個人的にはレイ・ドーン・チョン(ハーポの恋人役)を見れたのが嬉しかった!この人、超絶可愛くないですか?シュワちゃん映画『コマンドー』のヒロイン役の人ですね。変わったお名前ですが、中国系の血筋があるそうです。ていうか、もちろん黒人の血も引いており、アメリカンインディアン、イギリス人、フランス人の血も引いているスーパーハイブリッドなんですよ。超絶可愛いはずです。そしてこの人、ハワイのホームレスだったクリス・プラット(ジュラシック・ワールドとかガーディアンズ・オブ・ギャラクシーのシリーズで主役の人)を発掘した人でもあります。なんともドラマチックな星の下に生まれて来た人ですね。
とにかくこれだけアクの強い人たちが集まって、よくぞここまで美しい映画ができたと思いますよ。

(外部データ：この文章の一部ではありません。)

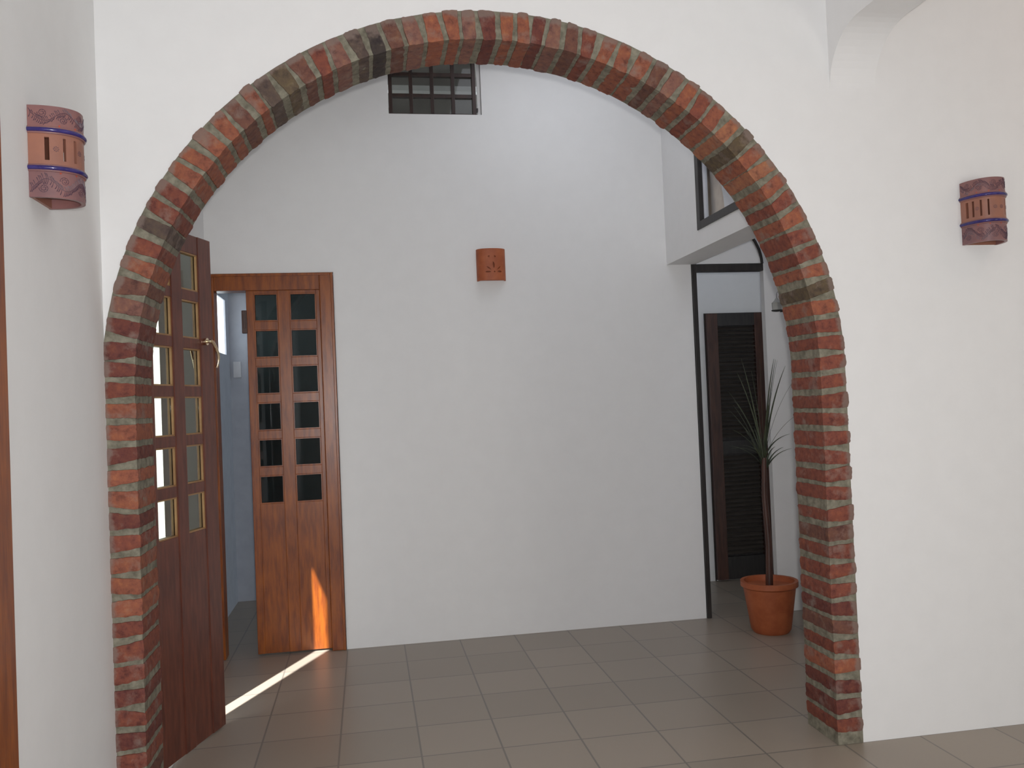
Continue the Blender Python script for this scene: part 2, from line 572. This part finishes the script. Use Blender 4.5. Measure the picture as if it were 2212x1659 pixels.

本作が話題に上がる時しばしば、エンタメ志向のヒットメーカーだったスピルバーグが、今度はアカデミー賞を取りたくて作った作品だと噂された…とかなんとか、そんなエピソードが紹介されます。しかしこのスタッフ・出演者リスト見る限り、そんな浮ついた心持ちではこの名作を作り上げることはできなかったんじゃないかと思います。
もちろんスピルバーグにも野心があったかもしれないし、プロデューサーとしての苦労も多かったかもしれませんが、もっと強力なキーパーソンが要所要所を圧倒的なパワーやプレッシャー、人脈や手練手管を駆使して障害を捩じ伏せていたのではないかと思うんです。
この映画がブロードウェイのミュージカルとなったのが公開から20年後の2005年、舞台版ミュージカルが映画化されたのが更に18年後の2023年(米)。
何か壮大なパワーが背後にあるような気がしてきましたよ…。
本作も、リメイクされたミュージカル版も素晴らしい映画なので、制作背景を勝手に妄想するのはもうやめにします。